In politics, there is much hay to be made by passing laws and very little to be made by repealing them. This is often seen in my home state of Connecticut where many so-called "blue laws" exist, which are regulations put into place back in the Puritan era for specific reasons which no longer are relevant today, but which the legislature can't find the votes to repeal.
A civil liberties lawyer has begun an analysis of the U.S. legal system which has found that between this propensity to pass laws and never update or repeal obsolete ones, added to a new trend in American law to remove the idea of "criminal intent", has lead to a situation where he estimates the average American commits 3 felonies a day.
Technology moves so quickly we can barely keep up, and our legal system moves so slowly it can't keep up with itself. By design, the law is built up over time by court decisions, statutes and regulations. Sometimes even criminal laws are left vague, to be defined case by case. Technology exacerbates the problem of laws so open and vague that they are hard to abide by, to the point that we have all become potential criminals...

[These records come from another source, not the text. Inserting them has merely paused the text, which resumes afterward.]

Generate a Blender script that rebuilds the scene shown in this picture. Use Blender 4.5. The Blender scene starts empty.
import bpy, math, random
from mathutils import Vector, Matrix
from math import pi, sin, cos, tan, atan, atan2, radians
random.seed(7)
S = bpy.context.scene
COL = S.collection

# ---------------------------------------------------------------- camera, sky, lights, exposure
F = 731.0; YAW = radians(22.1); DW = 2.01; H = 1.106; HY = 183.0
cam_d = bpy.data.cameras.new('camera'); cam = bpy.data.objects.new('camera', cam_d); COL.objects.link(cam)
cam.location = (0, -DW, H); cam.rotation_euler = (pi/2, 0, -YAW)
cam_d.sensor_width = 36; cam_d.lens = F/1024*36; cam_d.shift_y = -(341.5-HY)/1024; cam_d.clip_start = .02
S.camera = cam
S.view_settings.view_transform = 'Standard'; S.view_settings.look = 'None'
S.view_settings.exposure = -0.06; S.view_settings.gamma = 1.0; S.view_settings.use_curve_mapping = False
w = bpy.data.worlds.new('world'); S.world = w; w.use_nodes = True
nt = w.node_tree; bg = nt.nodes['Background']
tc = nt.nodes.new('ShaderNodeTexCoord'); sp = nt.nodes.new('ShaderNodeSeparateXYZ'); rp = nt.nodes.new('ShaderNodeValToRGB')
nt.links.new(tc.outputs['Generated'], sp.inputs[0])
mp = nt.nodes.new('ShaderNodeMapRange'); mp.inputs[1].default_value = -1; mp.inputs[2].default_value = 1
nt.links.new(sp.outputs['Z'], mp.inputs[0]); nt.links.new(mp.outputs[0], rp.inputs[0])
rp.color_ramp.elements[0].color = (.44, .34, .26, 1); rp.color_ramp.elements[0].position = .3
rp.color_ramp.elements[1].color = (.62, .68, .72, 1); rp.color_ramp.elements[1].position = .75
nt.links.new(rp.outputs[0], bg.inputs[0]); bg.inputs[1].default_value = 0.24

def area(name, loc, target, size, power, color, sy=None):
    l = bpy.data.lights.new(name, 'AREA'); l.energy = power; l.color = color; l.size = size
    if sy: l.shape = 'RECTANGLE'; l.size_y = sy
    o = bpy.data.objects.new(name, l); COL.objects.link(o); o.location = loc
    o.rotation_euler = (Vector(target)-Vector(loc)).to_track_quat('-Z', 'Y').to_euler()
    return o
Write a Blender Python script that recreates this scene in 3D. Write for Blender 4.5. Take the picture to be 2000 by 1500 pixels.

Other misunderstandings of the Web criminalize the exercise of First Amendment rights. A Saudi student in Idaho was charged in 2003 with offering "material support" to terrorists. He had operated Web sites for a Muslim charity that focused on normal religious training, but was prosecuted on the theory that if a user followed enough links off his site, he would find violent, anti-American comments on other sites. The Internet is a series of links, so if there's liability for anything in an online chain, it would be hard to avoid prosecution.
1 comment:
The blue laws are complicated to repeal. The package store owners like them because they get a day off with people more or less still buying the same boose. The Bar owners like it because if people want a drink on sunday they have to go to a bar. Anti-hunters like it because it limits hunters to only one of their weekend days... and so on. As many people don't like the laws, just as many people like them... rarely does this like or dislike have to do with religious views which is where the laws originated.